Elegy. Poetry’s core force of propulsion and meaning it would seem to me, and funerals, memorials or other spaces of mourning the places where the poem rises into its essential nature. So many ways to elegize and two recent books of Canadian poetry, the first by Joe Denham (Nightwood Editions, 2015) and the latter by Sandy Shreve (& her father, Jack, Oolichan Books, 2015) offer the long poem and the found collage as modes of remembering.
Denham is another of our brilliantly-eared and under-acknowledged poets. His poetry has engaged persistently with the rigors of the sea and its labours, in the vein of Tim Bowling, but with perhaps a deeper emphasis on sound. This slim but intense 100 stanza poem enlarges the stage of Denham’s life drama, all the details of his job, wife, children, dog, home, landscape and so forth, sprouting like beautiful, challenging blooms from the painfully soiled foundation of the twenty year ago loss of his friend, Nevin Sample, who killed himself in the woods after holding up a small credit union.
I have two minor critiques of Denham’s ambitiously exquisite piece that recollects such poets to me as James Pollock and Richard Greene and such books as Dionne Brand’s Inventory or Mark Strand’s Dark Harbour. One is that I truly wanted more about Nevin in it, a man described on the back cover as “non-violent, caring [and] intelligent,” epithets I couldn’t really access in the material itself, beyond splintered glimpses like “kindness alive as your eyes were,” memories shattered relentlessly by the way he “slid [his] finger over that trigger.” Perhaps this is how the fullness of recalling is occluded by tragedy. But still, I yearned to know him a little better and thus feel for his loss more rupturingly.
My second critique is only that, amid Denham’s emotionally potent crafting of experience, he sometimes slips into a spoken-word style, rhymy-chiminess that doggerels the moment in lines like: “It’s the key to the great inner truth/that’ll set your soul free and earn me a weekly early primetime/on the O network, resplendent with props from Queen O (MG!)/herself”. That’s key/tree/me/wee(kly) and G for rhymes in the span of three lines. Over-slay to this ear! Especially given the fact that Denham more often writes with deliciously moving dignity. Take his paean to his wife for instance in this stanza: “My love,/the lines that haunt your hands and face….hold fast to me, I won’t waver. We’re/nowhere, together…there’s a flock of ghosts perched on my carved-out Helicon chest/and I can’t rise up from this long and fitful sleep.” It’s a gorgeous, heart-wracking poem. I’m going to be reading it again.

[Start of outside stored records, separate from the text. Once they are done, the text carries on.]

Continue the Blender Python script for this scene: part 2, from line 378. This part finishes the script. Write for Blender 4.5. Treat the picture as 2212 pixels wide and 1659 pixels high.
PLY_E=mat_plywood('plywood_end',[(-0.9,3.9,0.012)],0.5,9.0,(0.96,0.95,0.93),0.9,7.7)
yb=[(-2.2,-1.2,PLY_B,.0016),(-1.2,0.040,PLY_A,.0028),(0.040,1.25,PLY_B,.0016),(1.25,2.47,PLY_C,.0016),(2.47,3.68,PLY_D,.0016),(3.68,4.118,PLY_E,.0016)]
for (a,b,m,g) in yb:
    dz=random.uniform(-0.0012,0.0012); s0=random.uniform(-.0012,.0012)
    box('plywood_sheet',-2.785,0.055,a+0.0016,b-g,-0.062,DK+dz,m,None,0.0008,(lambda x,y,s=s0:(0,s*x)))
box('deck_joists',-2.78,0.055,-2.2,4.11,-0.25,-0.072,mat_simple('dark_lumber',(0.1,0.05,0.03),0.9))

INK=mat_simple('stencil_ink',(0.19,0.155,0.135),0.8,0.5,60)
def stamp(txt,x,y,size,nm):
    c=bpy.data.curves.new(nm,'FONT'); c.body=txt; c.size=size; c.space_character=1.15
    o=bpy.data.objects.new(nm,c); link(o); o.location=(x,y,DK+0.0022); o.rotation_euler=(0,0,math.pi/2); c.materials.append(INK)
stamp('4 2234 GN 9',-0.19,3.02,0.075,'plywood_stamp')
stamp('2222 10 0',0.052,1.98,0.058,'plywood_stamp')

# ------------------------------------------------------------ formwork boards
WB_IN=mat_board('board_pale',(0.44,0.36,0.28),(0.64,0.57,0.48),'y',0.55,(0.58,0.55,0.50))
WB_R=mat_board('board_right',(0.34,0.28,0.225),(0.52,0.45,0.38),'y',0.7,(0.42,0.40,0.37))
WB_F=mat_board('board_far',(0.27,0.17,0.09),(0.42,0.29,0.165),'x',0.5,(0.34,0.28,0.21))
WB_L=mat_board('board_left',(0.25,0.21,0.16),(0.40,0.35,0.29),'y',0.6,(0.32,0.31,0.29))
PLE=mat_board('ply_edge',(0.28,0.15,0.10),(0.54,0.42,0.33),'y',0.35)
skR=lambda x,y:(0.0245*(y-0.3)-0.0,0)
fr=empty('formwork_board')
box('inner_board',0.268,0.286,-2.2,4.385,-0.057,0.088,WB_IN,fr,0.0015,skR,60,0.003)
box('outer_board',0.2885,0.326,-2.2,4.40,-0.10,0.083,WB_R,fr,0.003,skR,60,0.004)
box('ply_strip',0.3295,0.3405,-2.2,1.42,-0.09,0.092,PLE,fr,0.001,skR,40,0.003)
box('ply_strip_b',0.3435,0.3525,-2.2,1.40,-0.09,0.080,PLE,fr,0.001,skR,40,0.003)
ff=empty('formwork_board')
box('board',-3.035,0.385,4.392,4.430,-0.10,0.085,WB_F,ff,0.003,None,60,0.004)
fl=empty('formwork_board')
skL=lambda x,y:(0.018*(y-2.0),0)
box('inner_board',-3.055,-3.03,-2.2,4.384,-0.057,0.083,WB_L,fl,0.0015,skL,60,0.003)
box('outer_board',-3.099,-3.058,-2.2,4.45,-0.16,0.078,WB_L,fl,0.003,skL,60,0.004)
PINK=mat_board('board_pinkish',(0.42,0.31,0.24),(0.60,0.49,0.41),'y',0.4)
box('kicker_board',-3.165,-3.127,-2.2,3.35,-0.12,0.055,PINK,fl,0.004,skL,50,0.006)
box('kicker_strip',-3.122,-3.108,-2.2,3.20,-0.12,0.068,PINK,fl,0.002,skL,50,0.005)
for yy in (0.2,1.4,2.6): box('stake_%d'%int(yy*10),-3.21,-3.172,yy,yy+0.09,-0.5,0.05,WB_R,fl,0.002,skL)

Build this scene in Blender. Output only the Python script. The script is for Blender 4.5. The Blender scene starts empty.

Sandy Shreve’s (Jack Shreve’s) book also contains what seems to be Denham’s favorite word, “focsle” and circles around a life on the sea, most directly her father’s ambivalent but eager relationship to it and the men he worked with when he was employed as a deck hand on a freighter in 1936 at the age of 21. More homage than overt elegy, Shreve’s act of creating mostly form poems from fragments of her father’s journal is still an elegiac intent. Form literally elevates content in this series of collaborations from beyond the grave between parent and child, and amongst genres.
Shreve is a master of the villanelle in particular, turning the details of her father’s rough diary into the sleekness of the rolling, circular, repeating form: “I wonder what’s going on in the world to-day/the “storm petrels” I saw yesterday lived up to their name/ and we’re rolling all over the ocean./We got that damned rice for dessert, and stewed prunes/but the officers got apple dumplings and fancy biscuits/I wonder what’s going on in the world to-day.” Landscape; diet; hierarchies, all rendered more potent by the echoing line. Shreve turns the mere listing of numbers: “Called at 6…making about 7 knots…course changed to N 25E about 11 pm last night” into the yumminess of poetry, thereby enfleshing the bones of her father’s humdrum daily routine. His suffering with the heat, maggots in the food, and dirty work on deck are palpable, the trailing off ellipses in the line, “I never in all my life….” managing to tell so much of the wearying tale by remaining unsaid. The reader really obtains a solid sense of Shreve’s father and his salty milieu through her steadfast attention to transforming material into melody.